DATA EXTRACT:
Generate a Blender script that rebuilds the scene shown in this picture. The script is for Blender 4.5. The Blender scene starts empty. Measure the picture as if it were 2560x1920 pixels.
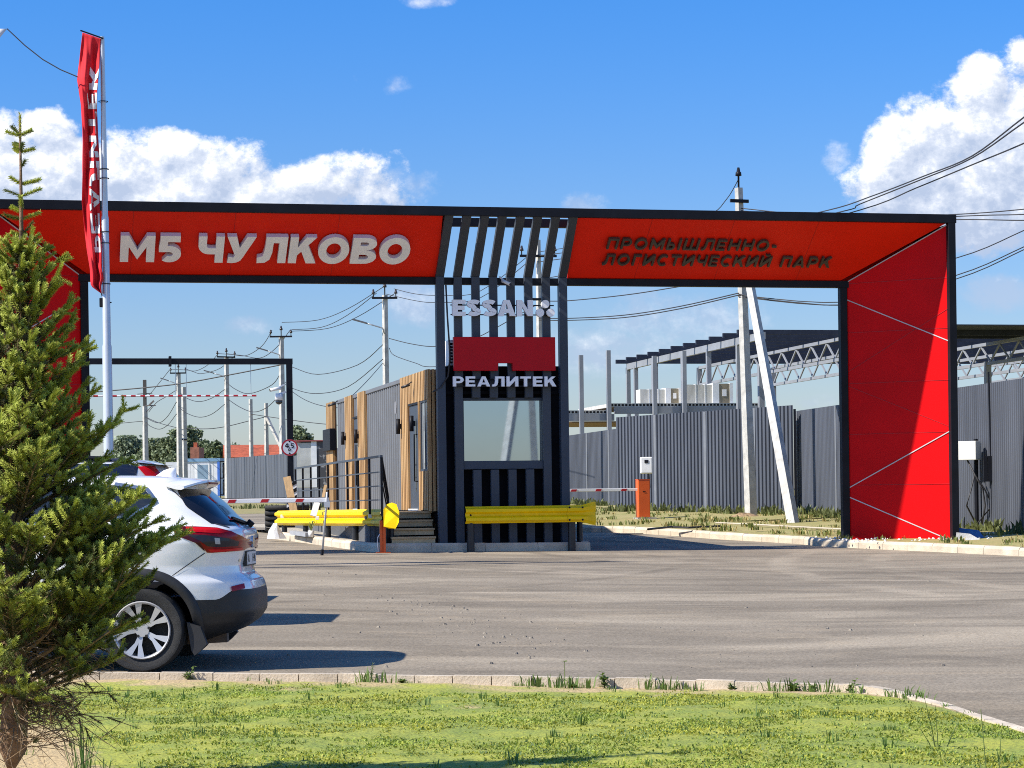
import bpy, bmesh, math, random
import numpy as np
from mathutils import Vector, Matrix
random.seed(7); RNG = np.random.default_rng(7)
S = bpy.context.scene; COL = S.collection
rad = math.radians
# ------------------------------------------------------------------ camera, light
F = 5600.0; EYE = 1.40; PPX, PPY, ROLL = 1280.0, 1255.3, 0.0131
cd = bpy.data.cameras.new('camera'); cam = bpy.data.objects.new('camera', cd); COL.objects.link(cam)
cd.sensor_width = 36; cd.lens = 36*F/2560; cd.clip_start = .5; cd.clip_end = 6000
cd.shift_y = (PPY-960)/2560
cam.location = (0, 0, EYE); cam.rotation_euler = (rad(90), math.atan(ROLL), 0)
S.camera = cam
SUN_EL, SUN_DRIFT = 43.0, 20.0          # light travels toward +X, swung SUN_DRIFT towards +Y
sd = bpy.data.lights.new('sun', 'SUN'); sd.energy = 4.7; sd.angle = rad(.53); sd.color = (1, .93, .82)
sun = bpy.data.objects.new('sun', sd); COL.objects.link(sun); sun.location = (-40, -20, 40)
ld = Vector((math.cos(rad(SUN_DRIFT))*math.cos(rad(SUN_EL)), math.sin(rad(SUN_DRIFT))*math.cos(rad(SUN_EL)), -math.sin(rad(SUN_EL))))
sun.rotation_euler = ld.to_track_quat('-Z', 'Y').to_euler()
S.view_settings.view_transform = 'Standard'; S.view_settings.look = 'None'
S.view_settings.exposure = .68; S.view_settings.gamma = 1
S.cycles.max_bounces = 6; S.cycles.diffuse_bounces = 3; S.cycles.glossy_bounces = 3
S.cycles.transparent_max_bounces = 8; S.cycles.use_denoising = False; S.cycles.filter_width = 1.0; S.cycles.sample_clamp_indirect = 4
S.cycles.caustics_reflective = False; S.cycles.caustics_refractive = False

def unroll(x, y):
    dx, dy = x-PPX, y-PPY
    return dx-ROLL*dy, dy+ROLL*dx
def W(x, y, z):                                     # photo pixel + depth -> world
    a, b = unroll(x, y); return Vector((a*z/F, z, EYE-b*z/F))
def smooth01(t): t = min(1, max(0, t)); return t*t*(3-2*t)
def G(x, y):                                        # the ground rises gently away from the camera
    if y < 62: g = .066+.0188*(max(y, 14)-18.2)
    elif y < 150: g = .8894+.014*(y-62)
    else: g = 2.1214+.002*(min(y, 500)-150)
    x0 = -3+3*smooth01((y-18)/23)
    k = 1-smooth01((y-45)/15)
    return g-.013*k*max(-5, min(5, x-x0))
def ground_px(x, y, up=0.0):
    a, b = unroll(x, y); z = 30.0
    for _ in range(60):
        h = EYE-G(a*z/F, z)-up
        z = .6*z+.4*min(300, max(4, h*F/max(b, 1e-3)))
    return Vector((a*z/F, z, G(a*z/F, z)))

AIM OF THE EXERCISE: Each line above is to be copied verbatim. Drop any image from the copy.

TASK ANSWER:
Generate a Blender script that rebuilds the scene shown in this picture. The script is for Blender 4.5. The Blender scene starts empty. Measure the picture as if it were 2560x1920 pixels.
import bpy, bmesh, math, random
import numpy as np
from mathutils import Vector, Matrix
random.seed(7); RNG = np.random.default_rng(7)
S = bpy.context.scene; COL = S.collection
rad = math.radians
# ------------------------------------------------------------------ camera, light
F = 5600.0; EYE = 1.40; PPX, PPY, ROLL = 1280.0, 1255.3, 0.0131
cd = bpy.data.cameras.new('camera'); cam = bpy.data.objects.new('camera', cd); COL.objects.link(cam)
cd.sensor_width = 36; cd.lens = 36*F/2560; cd.clip_start = .5; cd.clip_end = 6000
cd.shift_y = (PPY-960)/2560
cam.location = (0, 0, EYE); cam.rotation_euler = (rad(90), math.atan(ROLL), 0)
S.camera = cam
SUN_EL, SUN_DRIFT = 43.0, 20.0          # light travels toward +X, swung SUN_DRIFT towards +Y
sd = bpy.data.lights.new('sun', 'SUN'); sd.energy = 4.7; sd.angle = rad(.53); sd.color = (1, .93, .82)
sun = bpy.data.objects.new('sun', sd); COL.objects.link(sun); sun.location = (-40, -20, 40)
ld = Vector((math.cos(rad(SUN_DRIFT))*math.cos(rad(SUN_EL)), math.sin(rad(SUN_DRIFT))*math.cos(rad(SUN_EL)), -math.sin(rad(SUN_EL))))
sun.rotation_euler = ld.to_track_quat('-Z', 'Y').to_euler()
S.view_settings.view_transform = 'Standard'; S.view_settings.look = 'None'
S.view_settings.exposure = .68; S.view_settings.gamma = 1
S.cycles.max_bounces = 6; S.cycles.diffuse_bounces = 3; S.cycles.glossy_bounces = 3
S.cycles.transparent_max_bounces = 8; S.cycles.use_denoising = False; S.cycles.filter_width = 1.0; S.cycles.sample_clamp_indirect = 4
S.cycles.caustics_reflective = False; S.cycles.caustics_refractive = False

def unroll(x, y):
    dx, dy = x-PPX, y-PPY
    return dx-ROLL*dy, dy+ROLL*dx
def W(x, y, z):                                     # photo pixel + depth -> world
    a, b = unroll(x, y); return Vector((a*z/F, z, EYE-b*z/F))
def smooth01(t): t = min(1, max(0, t)); return t*t*(3-2*t)
def G(x, y):                                        # the ground rises gently away from the camera
    if y < 62: g = .066+.0188*(max(y, 14)-18.2)
    elif y < 150: g = .8894+.014*(y-62)
    else: g = 2.1214+.002*(min(y, 500)-150)
    x0 = -3+3*smooth01((y-18)/23)
    k = 1-smooth01((y-45)/15)
    return g-.013*k*max(-5, min(5, x-x0))
def ground_px(x, y, up=0.0):
    a, b = unroll(x, y); z = 30.0
    for _ in range(60):
        h = EYE-G(a*z/F, z)-up
        z = .6*z+.4*min(300, max(4, h*F/max(b, 1e-3)))
    return Vector((a*z/F, z, G(a*z/F, z)))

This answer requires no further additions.